Dédé est un sexagénaire (moins âgé que Totof) à la moustache grise et fournie, un peu voûté, un peu trapu, à la voix haut perché, nasillarde de surcroît ; la combinaison est plus exacerbée encore lorsqu'il passe un coup de téléphone. On en vient rapidement à parler football, subséquemment à des bouts décousus de conversation, et je l'informe du tirage Concarneau - Lyon pour la Coupe de France ; le match est programmé à Guingamp et non à Quimper pour cause de légionellose dans les vestiaires !

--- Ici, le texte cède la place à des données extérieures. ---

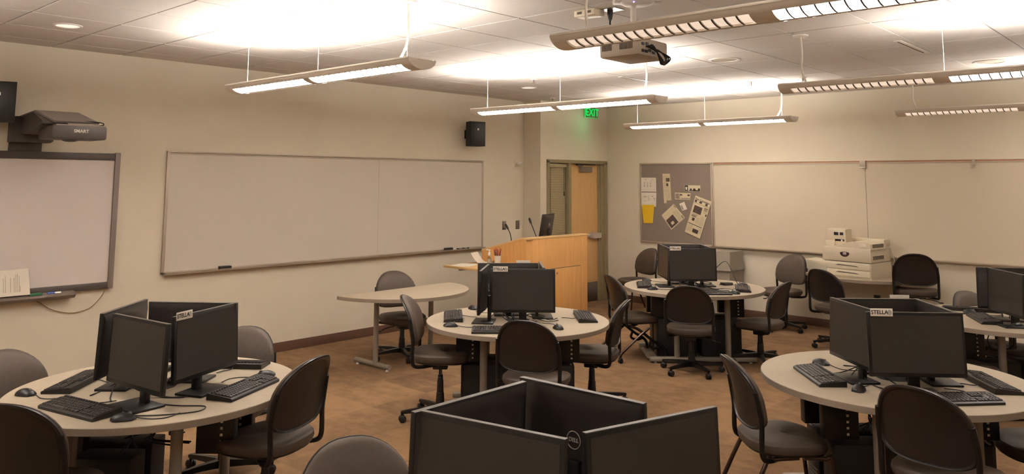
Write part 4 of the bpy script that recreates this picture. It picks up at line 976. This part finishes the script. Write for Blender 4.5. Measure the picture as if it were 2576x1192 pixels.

Nous livrons une dame, habitant Paris, qui emménage un immeuble encore en travaux ; les couloirs, les escaliers et la cage d'ascenseur débordent de monde ; « On se marche constamment sur les pieds, c'est comme ça depuis le début », me confiera un intellectuel du bâtiment. Un électricien.
Deux sortes d'affaires bien distinctes sont à livrer : celles qu'il faut monter au quatrième et celles qu'il faut descendre au garage. Il était inévitable que nous nous trompassions en montant au moins un objet de masse conséquente à l'étage, alors qu'il n'avait sa place qu'au garage.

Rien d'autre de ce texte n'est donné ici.